Personally, I wouldn't want to make myself dependent from some proxies that are out
of my control. The Internet is not a very reproducible test environment for this sort of tests. So the question is: At which level do you want to (or: can you) control your test environment, e.g. application-level or network-level?
I assume, that you already have at least control over the test generators and the application?

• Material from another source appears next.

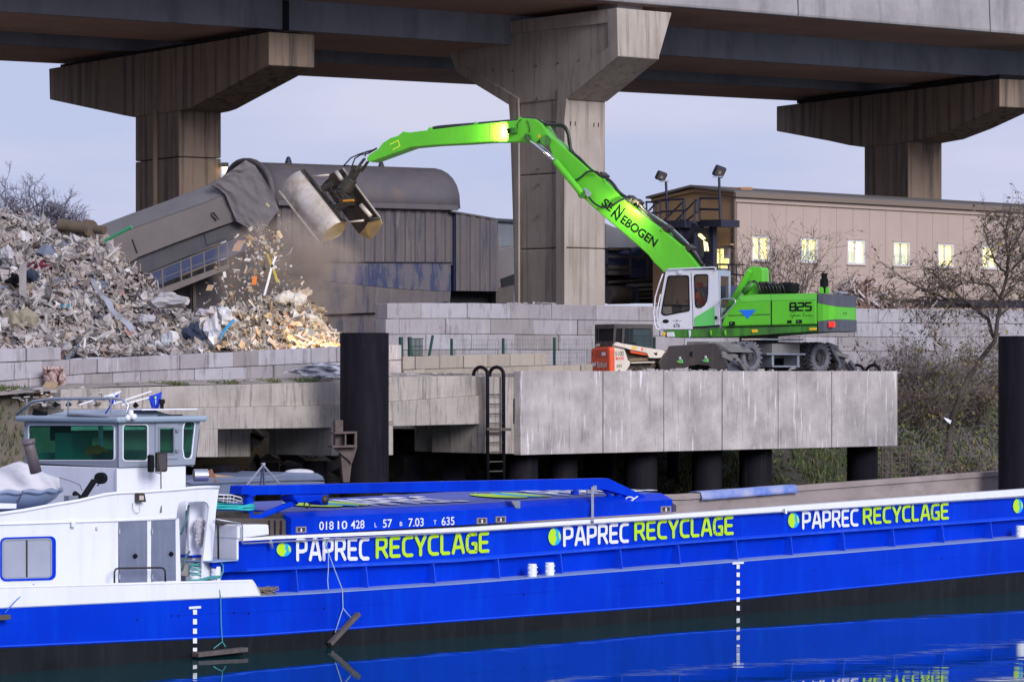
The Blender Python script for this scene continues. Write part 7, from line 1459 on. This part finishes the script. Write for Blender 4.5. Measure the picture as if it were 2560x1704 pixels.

Several approaches are conceivable, depending on the degree of influence
that you have upon your test environment (HW+SW, SW only) - and budget:
- HW1: use a test-PC and configure it's network card with the IPs you want to test / arrange proper routing
- HW2: configure a NAT-capable (network address translation) device in your network (e.g. a load balancer), mapping your current test-PCs IP to the ones desired / if I remember correct, there are NAT devices available that can map a source IP+port to a destination IP+port, so your test client can control the IP address by selecting a destination port
- SW1: enhance your application to accept an additional (CGI?) attribute, e.g. (__TESTIP=12.34.56.78) that overrides the current IP address value
/ you might want to disable this feature in a production environment / risk to introduce new errors
- SW2:
Don't know it this really works: Setup some virtual machines with their individual IPs using the same physical NIC (e.g. Solaris Zones)
HW1+2 have the advantage not to influence your SUT. However, HW1 requires access to the test clients hardware and HW2 is costly in terms of hardware itself and configuration overhead. SW1 should be the cheapest solution but comes with the price of modifying the software under test (SUT). On the other hand, SW1 would allow you to simulate all conceivable IPs (countries) with your client ... a nice set-up if you have to do regression-tests often. Personally, I would vote for SW1.
For what its worth, many browsers allow to define a preferred language, e.g. my browsers sends an Accept-Language: de,en;q=0.9 with each request... maybe it gives you further clues to present your localised content? IF you want to decide what language to use for display, then I would even consider country detection based on the IP as a fallback when no language preference was given by the client.